Our Lenten journey must be more then making new years resolutions and talk about sin must be more then confessing and being forgiven. We need to understand that God’s grace is more then the remission of our sins, God’s grace is a gift to us and accepting that grace is a a gift of re-Creation,new vision, new behaviors, new lives.
We enter into a season of preparation for Easter by confronting our own mortality and the brevity of our time here on earth, ashes sketched on our forehead in the shape of a cross, and hearing the words “remember you are dust and to dust you shall return”, reminding us that life is uncertain and transient and we don’t have time to waste. that this day, not tomorrow, not next week, or next year, but now, right now, the trumpet is blowing calling us to return to the Lord.
Ash Wednesday dares us to live each moment as if we belong to God to take each moment, each breath we take, as the gift that it is and give up the foolish notion that our lives or our salvation is in our own hands.

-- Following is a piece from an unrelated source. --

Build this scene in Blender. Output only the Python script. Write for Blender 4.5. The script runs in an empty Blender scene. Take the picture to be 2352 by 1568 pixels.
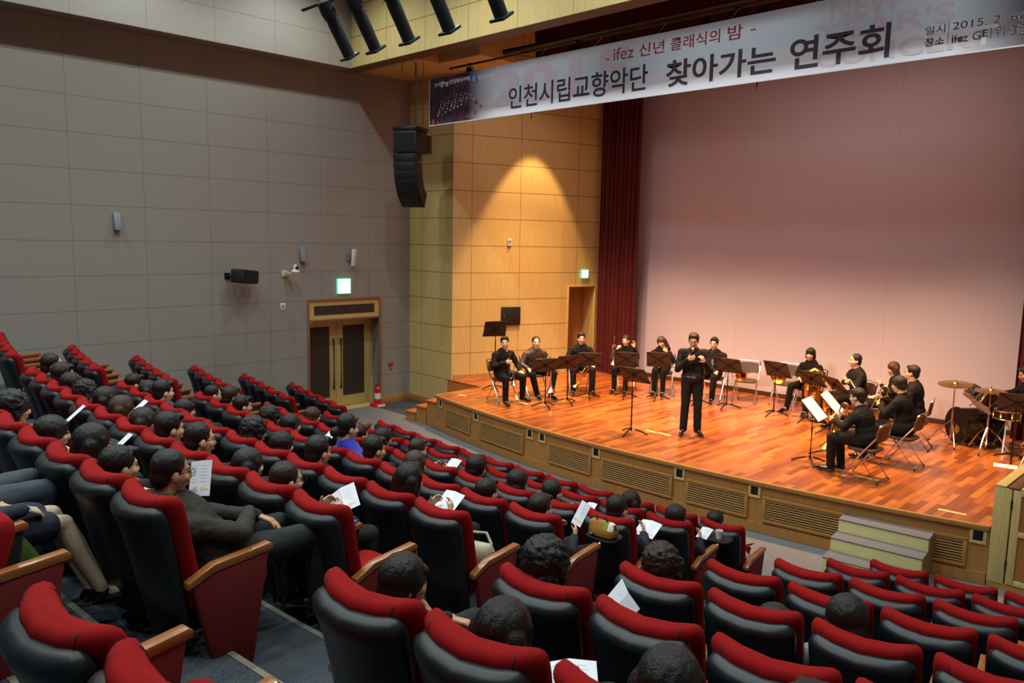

On Ash Wednesday God leaves his fingerprint on our foreheads and if we are very quiet and listen, we will hear him whisper in our ear “follow me” and as we start our journey we will need to heed Paul who reminds us that even the most holy life is filled with the good, and the bad, joys and sorrows. Lent is not 40 days to better living, Lent is 40 days to new life.
So let us accept the invitation we have been given and journey to Jerusalem to the foot of the cross and to the tomb, and know absolutely, that it is not the end for us, but just the beginning.